Syleena Johnson: Chapter 1: Love, Pain, & Forgiveness

Syleena Johnson
Chapter 1: Love, Pain, & Forgiveness
Zomba
2001-05-15

According to Syleena Johnson, she was a mere three-year-old when her parents placed her on a nightclub stool and asked her to sing. Not some rendition of “Twinkle, Twinkle Little Star”, instead Johnson broke out into a rendition of Aretha Franklin’s “I Have Never Loved a Man”. The song is the title track of the 1967 recording that brought Franklin from the obscurity of her career at Columbia Records, where she recorded some functional pop and jazz tracks, and introduced her to a larger audience that would come to view her as the definitive “soul” voice, hence that term the “Queen of Soul”.

Perhaps such a comparison to Aretha would prove daunting to the 24-year-old Syleena Johnson, though no less daunting than the expectations of those parents that placed her up on that bar stool over 20 years ago. Johnson’s mother was one of the first black female law enforcement officers in the state of Illinois and her father, well her father is none other than the legendary and thoroughly underrated “Soul Man” Syl Johnson. Syleena Johnson’s “official” debut recording — an earlier recording Love Hangover was released independently — Chapter 1: Love, Pain, & Forgiveness chronicles the grownup challenges faced by a young woman with a stunningly grown-up voice.

Chapter 1: Love, Pain, & Forgiveness is a very personal narrative, largely conceived as Johnson recovered from a very damaging romantic relationship — a pathetic voice mail from her former boo is interspersed throughout the recording. In this regard, the recording is reminiscent of Sunshine Anderson’s debut. Unlike Anderson, Johnson openly addresses issues of battering (“Hit on Me”) and bi-sexuality (“He’s Gonna Do You In”). With the exception of the R. Kelly penned lead single, the very fine “I Am Your Woman”, all of the lyrics were written by Johnson.

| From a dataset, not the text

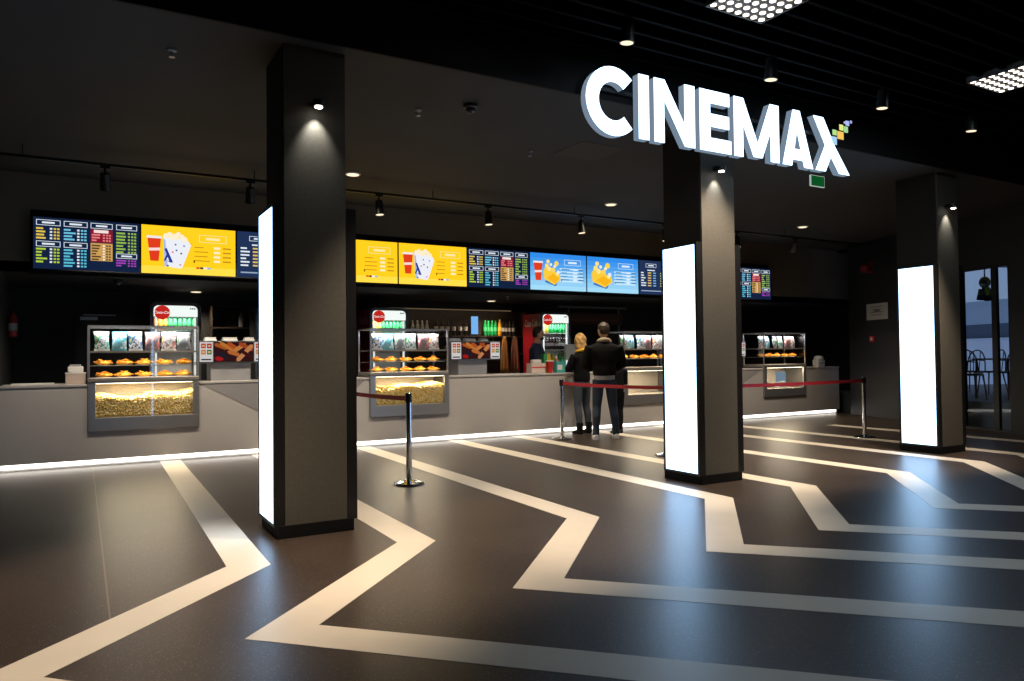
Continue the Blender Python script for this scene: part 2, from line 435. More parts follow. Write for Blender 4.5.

Much of the production is handled by the veteran Bob Powers, though guitarist JK shares his production talents on the bumpin’ “You Got Me Spinnin'”. The presence of Bob Powers as producer speaks volumes about Jive’s investment in Johnson as a singer/songwriter in that Powers has often been the kind low-key producer and engineer that accompanied strong and distinct debuts such as D’Angelo’s Brown Sugar, A Tribe Called Quest’s People’s Instinctive Travels and the Paths of Rhythm, and Badu’s Baduizm.

Though her voice is at times suggestive of jazz vocalist Vanessa Rubin, there is no doubt that Johnson has an affinity for the “deep” soul that was emblematic of the Hi recording label, which produced folks such as Al Green, Ann Peebles (“I Can’t Stand the Rain” still holds up, even with the brilliant Missy Elliot/Timbaland reworking of it on Missy’s debut), and Syl Johnson. This affinity is most apparent on tracks such as “Baby I’m Confused” and “I’d Rather Be Wrong” which puts a contemporary spin on Luther Ingram’s (the original Luther!) “If Loving You is Wrong (I Don’t Want to be Right)”.

Johnson’s old-school sensibilities — I’m talking about an old-school of Dorothy Moore (the original “Misty Blue”), Latimore (“Let’s Straighten It Out”) and Denise LaSalle — are most powerfully evident on the defiant “Hit on Me” and “He’s Gonna Do You In”, which features Blues legend Buddy Guy. With lyrics like “I made Believe that it really didn’t hurt me / Made believe that I only hurt myself / I believed you every time you said I’m sorry / Was too ashamed to tell someone I needed help” a song like “Hit on Me” delves into the various complexities of (wife) battering. Towards the end of the track, Johnson invokes Alice Walker’s The Color Purple with the line “You know nothing good gonna come to you.”

In the second chorus of “He’s Gonna Do You In”, a song loosely based on the 12-bar blues style, Johnson addresses the issue of bisexuality as she sings “I Knew a boy, his name was Troy / He was a young thing / He wanted inside me, but I wouldn’t give in / But when it was over, when he didn’t win / He found a warm place behind another man.” Though the song can be read as homophobic, it can also be read as a cautionary tale of the ways some women are used by some men to ward off the speculation that they might be homosexual. Examples of this are brilliantly represented in Thomas Glave’s collection of short stories Whose Song? And Other Stories.

Johnson’s updated “Chitlin’ Circuit” soul is not for the queasy and is not to be confused with the neo-soul movement. Chapter 1: Love, Pain, & Forgiveness is some down-home-cum-Chicago-styled soul. With a veritable army of neo-soul wannabes cluttering the market place such as India.Arie (yes, I said it!) and the forthcoming Alicia Keys, Syleena Johnson debut is a refreshing tribute to a time when soul music was molasses thick (Alaga style) and suffocatingly personal.